Boas práticas para reduzir o browser fingerprinting em qualquer dispositivo
É importante destacar que essa impressão digital única (hash) não pode ser totalmente eliminada, mas pode ser limitada. Como vimos, qualquer comportamento ou característica inerente ao dispositivo ou ao usuário gera um identificador único (hash), o que pode representar um problema para a privacidade. No entanto, existem ferramentas e boas práticas que ajudam a controlar o acesso a essas informações.
- Uma das principais ferramentas é o uso de uma VPN (Virtual Private Network ou rede privada virtual). Essa tecnologia utiliza a Internet para conectar o usuário a uma localização específica e, assim, permitir o acesso a determinados serviços. Essa conexão pode ocorrer de várias maneiras, mas geralmente utiliza a criptografia como mecanismo para proteger a comunicação entre o usuário e o servidor. Embora não garanta o anonimato total, evita, por exemplo, que o serviço de destino ao qual se está acessando conheça o IP real do usuário, já que verá apenas o IP do servidor VPN.
- Bloqueadores de anúncios e rastreadores são outras ferramentas que podem ser usadas para limitar o acesso às informações do dispositivo. Eles podem ser instalados na seção "Extensões" de navegadores como Google Chrome e derivados, enquanto no Firefox estão disponíveis em "Complementos e temas". Já o navegador Brave traz essas funcionalidades integradas.

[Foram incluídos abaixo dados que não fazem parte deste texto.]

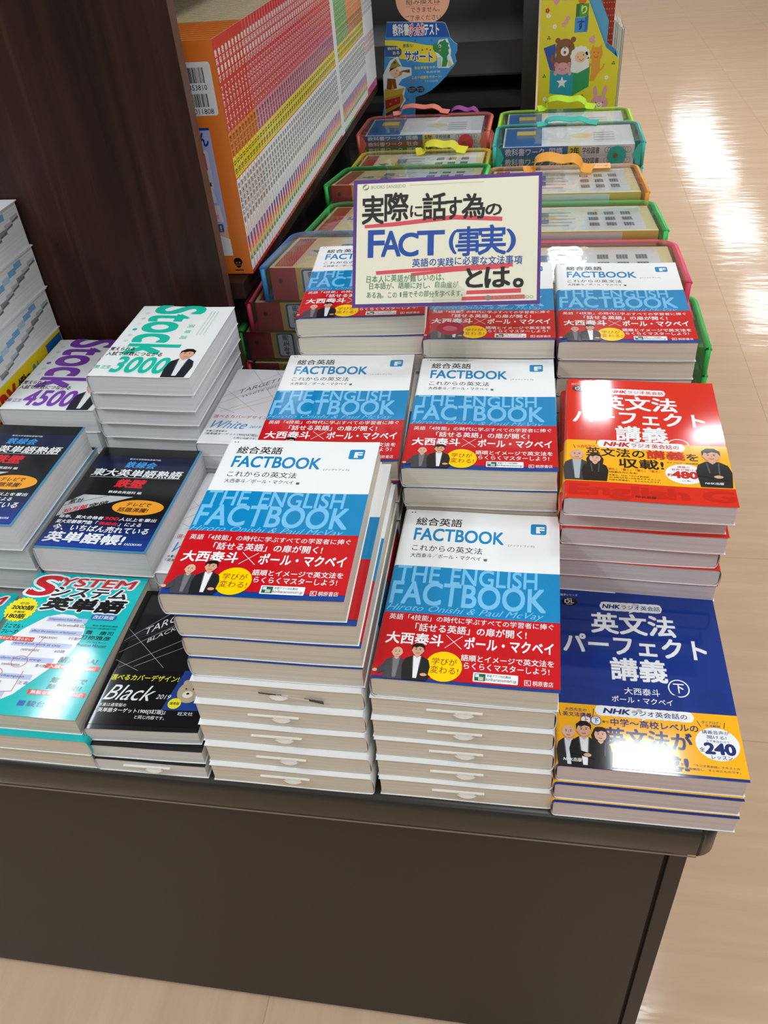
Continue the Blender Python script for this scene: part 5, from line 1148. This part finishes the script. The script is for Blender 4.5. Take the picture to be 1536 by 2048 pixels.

- Desabilitar o uso de JavaScript é outra boa prática que pode ser adotada. Existem extensões/complementos, como o NoScript, que podem ser instalados nos navegadores mais populares.
- Para desenvolvedores web, recomenda-se incluir a opção de aceitar ou negar todas as permissões de privacidade nos produtos ou serviços oferecidos, deixando essa escolha a critério do usuário. É importante também ler os "Termos e Condições", incluindo as políticas de privacidade de cada site.
- Como bônus, para verificar se um navegador é único no mundo, existem plataformas na Internet que permitem essa análise, como o Am I Unique?
Conclusão
É importante considerar que adotar algumas dessas medidas pode modificar ou até impedir o acesso a determinados sites, sendo necessário equilibrar o nível de segurança e privacidade desejado com a comodidade e a facilidade de navegação na Internet. A combinação de ferramentas e boas práticas ajuda a limitar o acesso a certas informações.
Por isso, é fundamental ter senso de responsabilidade ao navegar na web. A conscientização sobre esses temas permite, ao menos, maior controle sobre o que se compartilha e o que se mantém privado. Vale lembrar que privacidade e segurança absolutas não existem, a menos que se viva em uma ilha, completamente desconectado de qualquer tecnologia.